My grandmother had lots of food she had canned from the garden, but she was a hundred miles away in Wilberton.  So we would trade our food coupons to someone in Pryor for a tire coupon (Nobody ever had four good tires at the same time).  Every month or two, we would trade someone for gasoline coupons and go to my grandmother's house for the weekend.  Granddad had a little grocery store where people would come in and trade coupons for whatever they needed.  He would be able to fill up our gas tank because someone had traded him a gas coupon for some other kind of coupon.   Coupons were better than money.  Money couldn't buy a tire.

Tires were different than the ones we have now.  They had two parts.  The outside, and an inner tube.  You had to blow up the inner tube.  And on a one hundred mile trip, the tube blew out at least three or four times.  You never left town without a patch kit and an air pump.  I can still close my eyes and see my dad squatting beside the car with a jack and a patch kit, sweat running down his face, trying to get us to my grandmother's house.  Blowing a tire was a common human experience.

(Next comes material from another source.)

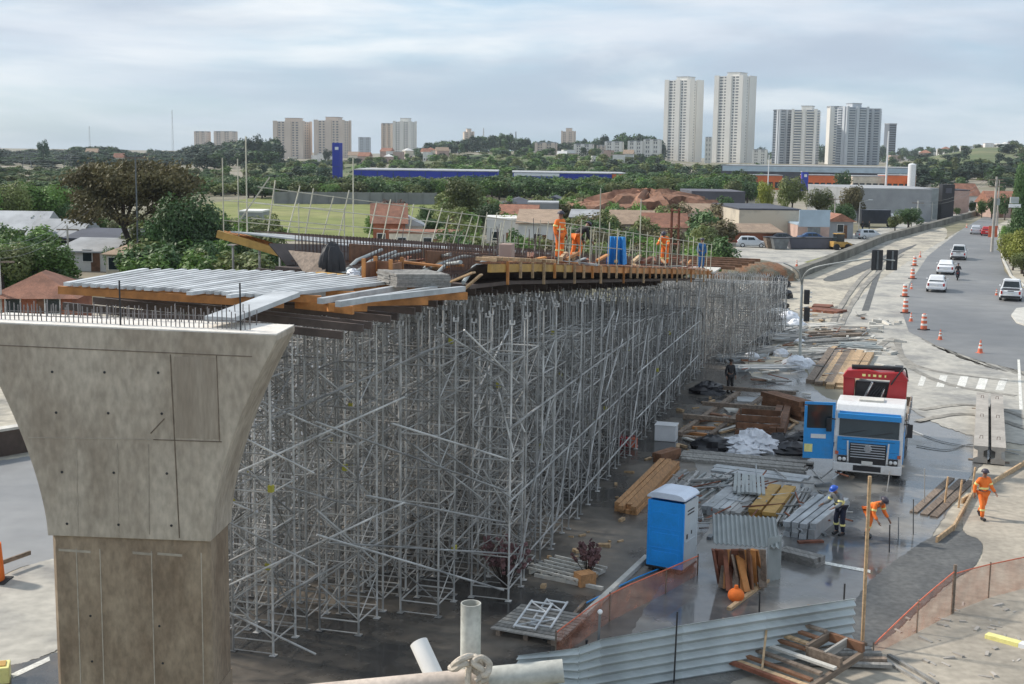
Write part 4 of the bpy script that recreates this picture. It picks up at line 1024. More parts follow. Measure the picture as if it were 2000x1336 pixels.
# ------------------------------------------------------------------ stacks on the yard
Mk = M
def gp(label, cat, a, b, nrow, nlay, w_, h_, m, **k): return pile(label, cat, G(*a), G(*b), nrow, nlay, w_, h_, Mk[m], **k)
gp('orange-brown timber in the long pile pointing at the portable toilet', 'timber beam', (1222, 1003), (1308, 915), 4, 2, .19, .16, 'pine_orange', seed=1)
gp('short timber crossing the far end of the long orange pile', 'timber beam', (1283, 905), (1322, 893), 2, 2, .2, .2, 'brown_wood', seed=2)
gp('grey metal beam in the bundle right behind the toilet roof', 'beam', (1300, 975), (1350, 925), 5, 1, .16, .12, 'galv', jit=.15, seed=3)
gp('grey green frame bar in the loose heap behind the toilet', 'steel bar', (1335, 985), (1412, 930), 6, 1, .07, .07, 'galv_panel', gap=.1, jit=.3, seed=4)
gp('flat grey bar lying across the heap behind the toilet', 'steel bar', (1345, 950), (1430, 950), 5, 1, .08, .06, 'galv', gap=.15, jit=.5, seed=5, z0=.1)
gp('pale grey beam in the bundle right of the toilet', 'beam', (1392, 1008), (1440, 968), 4, 2, .2, .15, 'alu_dull', seed=6)
gp('grey beam in the darker bundle leaning beside the pale one', 'beam', (1430, 1015), (1468, 978), 3, 2, .17, .13, 'galv', seed=7)
gp('ribbed grey decking strip standing by the yellow planks', 'decking', (1462, 985), (1462, 948), 8, 1, .11, .08, 'galv_panel', gap=.03, seed=8, z0=.35)
gp('yellow plank in the pair between the grey bundles', 'plank', (1487, 1018), (1527, 968), 2, 3, .42, .12, 'yellow_timber', gap=.06, seed=9)
gp('thin grey tube in the bundle right of the yellow planks', 'scaffold tube', (1525, 1030), (1566, 962), 6, 1, .08, .08, 'galv', gap=.04, jit=.1, seed=10, z0=.1)
gp('thin greenish tube crossing behind the yellow planks', 'scaffold tube', (1540, 1030), (1580, 975), 4, 1, .07, .07, 'galv_panel', gap=.05, jit=.2, seed=11)
gp('grey aluminium beam in the big bundle before the stooping worker', 'beam', (1560, 1052), (1628, 996), 4, 3, .21, .17, 'alu_dull', seed=12, gap=.05)
gp('flat pale beam lying on top of the big beam bundle', 'beam', (1546, 1040), (1600, 992), 2, 1, .24, .16, 'alu', seed=13, z0=.2)
gp('grey weathered plank alone on the wet ground by the corrugated lean-to', 'plank', (1528, 1088), (1602, 1107), 2, 2, .26, .14, 'grey_wood', seed=14)
gp('reddish plank stub in front of the big beam bundle', 'plank', (1560, 1062), (1608, 1060), 1, 1, .18, .08, 'rust', seed=15)
gp('long weathered plank in the wide stack before the white bags', 'plank', (1335, 892), (1578, 915), 5, 2, .30, .07, 'grey_wood', gap=.05, jit=.12, seed=16)
gp('long grey panel lying in front of the wide plank stack', 'panel', (1390, 915), (1572, 938), 2, 1, .5, .07, 'alu_dull', gap=.1, seed=17)
gp('dark plank lying by the stakes at the concrete edge', 'plank', (1803, 1008), (1876, 940), 3, 1, .26, .07, 'old_wood', gap=.10, seed=18)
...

When the tubes were totally ruined, we would cut them up into monstrous rubber bands and granddad would make us guns out of wood and clothes pins and the fun would begin.  The rubber band was stretched as far as it  would go between a notch at the end of the gun and a pin on the handle.  You haven't ever really been stung if you haven't played war with a rubber-gun.

When we would start home, we would load up with canned food from grandmother's garden.  It was a perfect childhood.  But for the adults, the responsibility must have been very hard.  It is only when I look back that I realize how little we all had and how much WWII touched every single life.  But nobody felt poor.  We had enough.

Phillipians 4:19  "But my God shall supply all your need according to his riches in glory by Christ Jesus."  How true.  We never had anything, but we never needed anything.  I don't remember anybody complaining.  Everyone felt like they were part of the war effort.  They called the men overseas, "Our boys."